Edited at 2008-01-28 07:20 pm (UTC)

(1) Abstaining from creation might not be an option for the one whose ideas authomatically come into existence.
(2) Imperfection of creation is not the sufficient reason for abstaining from creation. (3) I assume Him to be the source of the physical law rather than its slave. More "benign physics" may be logically inconsistent with the existence of objects on which love can be bestowed. What we have is already amazingly, incomprehensibly benign. Still you want more. Would you be given more, you'd still want more.
(4) Omnipotence does not permit five sided triangles. What cannot be done cannot be done.
(5) As you say, you are not all-knowing. Exactly. You do not know what kinds of worlds can be made in self-consistent way in which good and love exist. You do not know on which scale of perfection such worlds are ranked. Yet you (Epicurus) are confident that this is not the best possible world. I respect this position, but I find it weak, just like you find my position weak. At least, I have something to show: our world. It is not good enough for you? Show us better. Imagine this more perfect world, explain how it can be created, prove that you will infinitely love its constituents, and demonstrate that it is indeed better than ours in all possible ways. Then your argument will be complete.

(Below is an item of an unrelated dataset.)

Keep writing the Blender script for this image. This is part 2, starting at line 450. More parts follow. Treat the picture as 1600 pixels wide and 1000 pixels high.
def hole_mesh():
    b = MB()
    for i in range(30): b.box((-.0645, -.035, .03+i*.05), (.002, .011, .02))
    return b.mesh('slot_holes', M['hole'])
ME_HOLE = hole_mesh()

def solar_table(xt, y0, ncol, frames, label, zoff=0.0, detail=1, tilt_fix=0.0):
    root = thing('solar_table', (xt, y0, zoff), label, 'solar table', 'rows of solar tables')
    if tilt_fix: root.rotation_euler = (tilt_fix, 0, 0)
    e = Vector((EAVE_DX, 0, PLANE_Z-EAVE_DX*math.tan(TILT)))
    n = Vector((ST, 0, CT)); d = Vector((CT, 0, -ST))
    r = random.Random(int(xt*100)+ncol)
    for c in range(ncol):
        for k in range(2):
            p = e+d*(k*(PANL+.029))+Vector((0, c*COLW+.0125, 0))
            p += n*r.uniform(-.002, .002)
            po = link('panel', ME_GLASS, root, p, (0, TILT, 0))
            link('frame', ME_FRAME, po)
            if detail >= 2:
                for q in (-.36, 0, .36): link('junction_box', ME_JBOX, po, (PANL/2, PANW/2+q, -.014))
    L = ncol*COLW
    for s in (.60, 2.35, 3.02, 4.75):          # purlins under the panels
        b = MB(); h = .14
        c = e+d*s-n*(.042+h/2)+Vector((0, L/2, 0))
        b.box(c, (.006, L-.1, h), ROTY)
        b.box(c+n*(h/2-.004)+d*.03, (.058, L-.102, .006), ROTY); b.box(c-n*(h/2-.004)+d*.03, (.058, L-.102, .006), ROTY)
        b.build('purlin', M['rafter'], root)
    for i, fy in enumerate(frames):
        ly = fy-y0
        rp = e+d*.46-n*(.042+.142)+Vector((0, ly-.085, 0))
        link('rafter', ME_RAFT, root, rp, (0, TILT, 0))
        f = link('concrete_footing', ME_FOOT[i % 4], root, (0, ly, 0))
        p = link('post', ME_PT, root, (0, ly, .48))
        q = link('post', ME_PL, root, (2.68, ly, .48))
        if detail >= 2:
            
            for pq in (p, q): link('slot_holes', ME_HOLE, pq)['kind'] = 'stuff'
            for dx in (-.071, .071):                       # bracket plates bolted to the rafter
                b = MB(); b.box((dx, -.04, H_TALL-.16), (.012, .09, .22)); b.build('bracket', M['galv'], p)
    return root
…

Briefly, my grudge against God is this: if you gave us a moral compass, you should have taken more care to align it with yours, otherwise it makes no sense to many of us. This universe seems quite compatible with a malignant God or with an indifferent one. But my ideas of goodness seem much more generous than those of this particular God.
Do not take me wrong, I do think this world to be a marvel, albeit a terrible one. Is it better than nothing? It certainly is, for me, but I bet there have been countless millions that would have settled for nothing instead. Yes, we have the promise, but I do not trust the party who made it.

Your grievance would be understandable if the forbidden fruit of knowledge were stuck into our mouths against our wishes. That was not the case. Our creator wanted best for us and did not give us what you call moral compass. We wanted it, we invented it, we defined our lives around it, we integrated it into our selves, we desired to judge the creation, and every day we want more of it. We were forewarned in no uncertain terms against it. Now, you want this "moral compass" of our own chosing and making to be aligned with our creator's will. Moreover, you want it to make perfect sense. Again, what do you want Him to do? To make sense out of nonsense? That cannot be done. Have it occurred to you that it might be Him who is having difficulty in aligning His will with our insane demands and ridiculous notions, with self-contradictory expectations that no omnipotence can deliver? Those "countless millions that would've settled for nothing" got exactly what they wanted. Before their incomprehensible wish was fulfilled, they were given their last chance to see and want something.